> [COLLECTED MATERIAL]
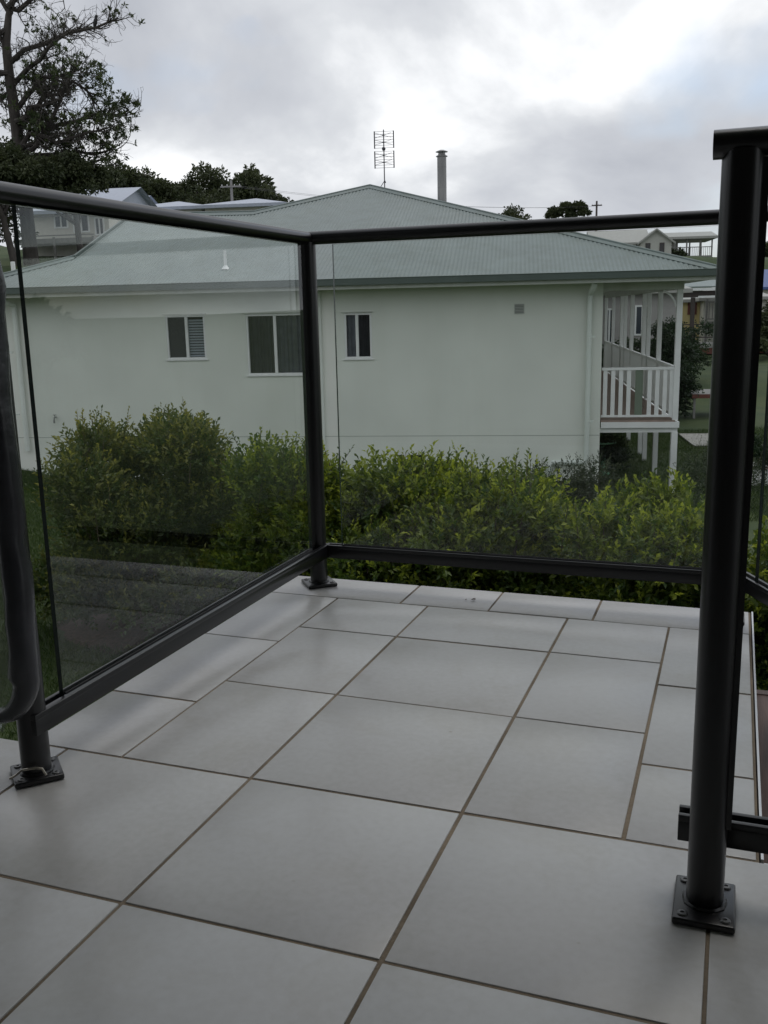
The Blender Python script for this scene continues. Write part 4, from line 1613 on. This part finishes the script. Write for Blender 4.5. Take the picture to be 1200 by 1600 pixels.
# right-hand distance
st = at_top(2.9, 72.4, 10.15)
crown_tree('umbrella_tree', site(2.9, 72.4), 5, [(-1.0, 0, st - 1.0, 0.75), (-0.1, 0.4, st - 0.65, 0.75), (0.8, 0, st - 0.75, 0.8), (1.5, 0, st - 1.1, 0.55), (-1.5, 0, st - 1.3, 0.45), (0.3, 0, st - 1.3, 0.6)], 5500, 0.24, 'flat-topped umbrella tree alone on the skyline right of the ridge', far_leaf, None, 0.12)
crown_tree('round_tree', site(-2.0, 66.5), 4, round_crown(1.35, 0.4, at_top(-2, 66.5, 10.0), 5, 0.8), 6500, 0.22, 'round dark tree just above the right slope of the green roof', far_leaf, None, 0.15)
crown_tree('round_tree', site(-4.6, 68), 4, round_crown(0.9, 0.3, at_top(-4.6, 68, 9.8), 4, 0.6), 3500, 0.2, 'small dark treetop showing behind the green roof right of the flue', far_leaf, None, 0.12)

# garden trees at the right edge, behind the nearest post
for (s, d, top, wd, n, lab) in ((11.2, 31, 1.6, 1.8, 9000, 'dark bushy tree at the right edge below the blue roof'),
                                (9.9, 27, -0.1, 1.2, 4200, 'mid green bush in front of the dark tree at the right edge'),
                                (21.5, 78, 6.6, 4.0, 9000, 'far dark tree mass on the right skyline beside the nearest post'),
                                (9.6, 40, 0.9, 1.3, 5000, 'green tree beside the yellow house on its right')):
    crown_tree('garden_tree', site(s, d), 4, round_crown(wd, 0.3, at_top(s, d, top), 6, 0.8), n, 0.15 if d < 50 else 0.3, lab, far_leaf, 'trees at the right edge', 0.15, young=0.7)


for (s, d, top, wd) in ((40, -13, 2.6, 4.0), (38, -5, 3.0, 4.5), (34, 3, 2.4, 3.5), (33, 10, 2.2, 3.5)):   # nothing tells these apart
    crown_tree('boundary_tree', site(s, d), 4, round_crown(wd, 0.4, at_top(s, d, top), 7, 1.0), 7000, 0.3, 'dark boundary tree far to the right, mirrored in the left glass panel', far_leaf, 'boundary trees reflected in the glass', 0.2)


# climbing vine grown over the far veranda corner
def vine():
    s0, d0 = 3.0, 11.2
    b = site(s0, d0)
    root = thing('vine_column', b, 'tall dark climbing vine hanging beside the white veranda posts', 'vine')
    h = at_top(s0, d0, 0.2)
    blobs = []
    for i in range(46):
        z = 0.1 + (h - 0.2) * rng.random()
        blobs.append((np.array([rng.normal() * 0.28, rng.normal() * 0.3, z]), 0.22 + 0.12 * rng.random()))
    p, u = blob_points(blobs, 2300)
    A = shoots(p, unit(u + np.array([0, 0, -0.5])), 8, 0.09, 0.55, np.full(len(p), 0.25), 0.5)
    link('foliage', leaf_mesh('foliage', A[0], A[1], A[2], A[3], A[4], vine_leaf), root)
    mb = MB()
    for i in range(4):
        x = rng.normal() * 0.1
        mb.tube([Vector(b) + WV * x, Vector(b) + WV * (x + 0.1) + ZV * h * 0.5, Vector(b) + WV * x * 0.5 + ZV * h], [0.04, 0.03, 0.015], 6, False)
    mb.build('stem', stemm, root)


vine()
# leafy screen in front of the grey house
for i, (s, d, w_, top, lab) in enumerate(((2.6, 18.2, 1.5, -0.05, 'leafy dark screen hedge left part before the grey wall'), (4.0, 17.6, 1.0, 0.1, 'leafy dark screen hedge before the right end of the grey wall'))):
    crown_tree('screen_hedge', site(s, d), 3, round_crown(w_, 0.2, at_top(s, d, top), 6, 0.4), 6000, 0.10, lab, vine_leaf, 'leafy screen beyond the veranda', 0.06, cat='hedge')


# ------------------------------------------------------------------ other houses
def far_house(name, s0, s1, d0, d1, z0, z1, label, wallmat, roofmat, ridge=None, rise=1.2, over=0.4, wins=(), rails=None, gable='s', below=0.6, trim=white, group=None):
    """Box house with a pitched roof, framed windows and an optional veranda rail on its front."""
    root = thing(name, H((s0 + s1) / 2, d0, z0), label, 'house', group)
    mb = MB()
    hbox(mb, s0, s1, d0, d1, z0 - below, z1)
    if gable == 'front':
        ms = (s0 + s1) / 2
        mb.add([H(s0, d0, z1), H(s1, d0, z1), H(ms, d0, z1 + rise), H(s0, d1, z1), H(s1, d1, z1), H(ms, d1, z1 + rise)], [(0, 1, 2), (3, 5, 4)])
    mb.build('wall', wallmat, root)
    mb = MB()
    th = ZV * 0.08
    if gable == 'front':
        ms = (s0 + s1) / 2
        k = rise / ((s1 - s0) / 2)
        for a, b in ((s0 - over, ms), (ms, s1 + over)):
            za = z1 + 0.04 - over * k if a < s0 else z1 + 0.04 + rise
            zb = z1 + 0.04 - over * k if b > s1 else z1 + 0.04 + rise
            mb.add([H(a, d0 - over, za), H(b, d0 - over, zb), H(b, d1 + over, zb), H(a, d1 + over, za)], [(0, 1, 2, 3)])
            v4 = [H(a, d0 - over, za), H(b, d0 - over, zb)]
            mb.add([v4[0], v4[1], v4[1] - ZV * 0.14, v4[0] - ZV * 0.14], [(0, 1, 2, 3)])
    elif gable == 'hip':
        md = (d0 + d1) / 2
        hh = (d1 - d0) / 2 + over
        rs0, rs1 = s0 - over + hh * 0.9, s1 + over - hh * 0.9
        if rs1 < rs0:
            rs0 = rs1 = (s0 + s1) / 2
        A, B, C_, D_ = H(s0 - over, d0 - over, z1), H(s1 + over, d0 - over, z1), H(s1 + over, d1 + over, z1), H(s0 - over, d1 + over, z1)
        E_, F_ = H(rs0, md, z1 + rise), H(rs1, md, z1 + rise)
        mb.add([A, B, F_, E_], [(0, 1, 2, 3)])
        mb.add([B, C_, F_], [(0, 1, 2)])
        mb.add([C_, D_, E_, F_], [(0, 1, 2, 3)])
        mb.add([D_, A, E_], [(0, 1, 2)])
        hbox(mb, s0 - over, s1 + over, d0 - over, d1 + over, z1 - 0.16, z1 - 0.002)
    else:
        md = (d0 + d1) / 2
        k = rise / ((d1 - d0) / 2)
        mb.add([H(s0 - over, d0 - over, z1 - over * k), H(s1 + over, d0 - over, z1 - over * k), H(s1 + over, md, z1 + rise), H(s0 - over, md, z1 + rise)], [(0, 1, 2, 3)])
        mb.add([H(s0 - over, d1 + over, z1 - over * k), H(s1 + over, d1 + over, z1 - over * k), H(s1 + over, md, z1 + rise), H(s0 - over, md, z1 + rise)], [(0, 1, 2, 3)])
        hbox(mb, s0 - over, s1 + over, d0 - over - 0.05, d0 - over, z1 - over * k - 0.14, z1 - over * k + 0.02)
        for sx in (s0, s1):
            mb.add([H(sx, d0, z1), H(sx, d1, z1), H(sx, md, z1 + rise)], [(0, 1, 2)])
    mb.build('roof', roofmat, root)
    for (a, b, c, d, *mm) in wins:
        g = MB()
        f = 0.07
        for (x0, x1, y0, y1) in ((a, b, c, c + f), (a, b, d - f, d), (a, a + f, c + f, d - f), (b - f, b, c + f, d - f), ((a + b) / 2 - f / 2, (a + b) / 2 + f / 2, c + f, d - f)):
            hbox(g, x0, x1, d0 - 0.05, d0 + 0.02, y0, y1)
        w_ = g.build('window', mm[1] if len(mm) > 1 else trim, root)
        g = MB()
        hbox(g, a + f, b - f, d0 - 0.025, d0 - 0.004, c + f, d - f)
        g.build('pane', mm[0] if mm else darkwin, w_)
    if rails:
        a, b, zf, out, zr, pm = rails
        g = MB()
        hbox(g, a, b, d0 - out, d0 - 0.01, zf - 0.22, zf)
        g.build('balcony_floor', pm, root)
        g = MB()
        hbox(g, a, b, d0 - out - 0.03, d0 - out + 0.03, zf + 0.95, zf + 1.02)
        hbox(g, a, b, d0 - out - 0.02, d0 - out + 0.02, zf + 0.10, zf + 0.15)
        r_ = g.build('railing', pm, root)
        nb_ = int((b - a) / 0.16)
        bm_ = MB().obox(-WV * 0.02 - NV * 0.012, WV * 0.04, NV * 0.024, ZV * 0.8).mesh('baluster', pm)
        for i in range(1, nb_ if name != 'hill_house' else 0):
            put('baluster', bm_, r_, H(a + (b - a) * i / nb_, d0 - out, zf + 0.15))
        npst = max(2, int((b - a) / 1.6) + 1)
        for i in range(npst):
            x = a + 0.05 + (b - a - 0.1) * i / (npst - 1)
            g = MB()
            hbox(g, x - 0.05, x + 0.05, d0 - out - 0.05, d0 - out + 0.05, zf - 2.2, zr)
            g.build('balcony_post', pm, root)
    return root


# white house on the left hill (seen through the left glass)
far_house('hill_house', -24.4, -20.5, 26.4, 33.4, 4.45, 5.9, 'cream two-level house with a gable end and front deck on the left hill', cream, blueroof, rise=1.27, over=0.35, gable='s', below=1.6,
          wins=((-23.2, -22.5, 5.0, 5.8), (-22.26, -21.45, 4.78, 5.72), (-21.2, -20.72, 4.62, 5.45)), rails=(-24.6, -20.7, 4.45, 1.3, 4.5, polem))
far_house('hill_house', -26.2, -22.6, 34.5, 39, 4.6, 6.9, 'upper storey with a pale roof just behind the cream hill house', cladding, blueroof, rise=0.7, over=0.3, gable='s', below=1.0)
far_house('hill_house', -22.4, -18.3, 33.5, 38, 4.2, 6.55, 'low blue-grey hip-roofed house behind the green roof on the left', cream, blueroof, rise=0.55, over=0.4, gable='hip', below=1.0)
far_house('hill_house', -18.0, -13.9, 33.2, 39, 4.0, 6.52, 'second low blue-grey hip-roofed house behind the green roof beside the utility pole', cream, blueroof, rise=0.62, over=0.4, gable='hip', below=1.5)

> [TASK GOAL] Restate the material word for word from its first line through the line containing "flue', far_leaf, None, 0.12)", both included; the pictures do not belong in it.

> [RESULT BELOW]
The Blender Python script for this scene continues. Write part 4, from line 1613 on. This part finishes the script. Write for Blender 4.5. Take the picture to be 1200 by 1600 pixels.
# right-hand distance
st = at_top(2.9, 72.4, 10.15)
crown_tree('umbrella_tree', site(2.9, 72.4), 5, [(-1.0, 0, st - 1.0, 0.75), (-0.1, 0.4, st - 0.65, 0.75), (0.8, 0, st - 0.75, 0.8), (1.5, 0, st - 1.1, 0.55), (-1.5, 0, st - 1.3, 0.45), (0.3, 0, st - 1.3, 0.6)], 5500, 0.24, 'flat-topped umbrella tree alone on the skyline right of the ridge', far_leaf, None, 0.12)
crown_tree('round_tree', site(-2.0, 66.5), 4, round_crown(1.35, 0.4, at_top(-2, 66.5, 10.0), 5, 0.8), 6500, 0.22, 'round dark tree just above the right slope of the green roof', far_leaf, None, 0.15)
crown_tree('round_tree', site(-4.6, 68), 4, round_crown(0.9, 0.3, at_top(-4.6, 68, 9.8), 4, 0.6), 3500, 0.2, 'small dark treetop showing behind the green roof right of the flue', far_leaf, None, 0.12)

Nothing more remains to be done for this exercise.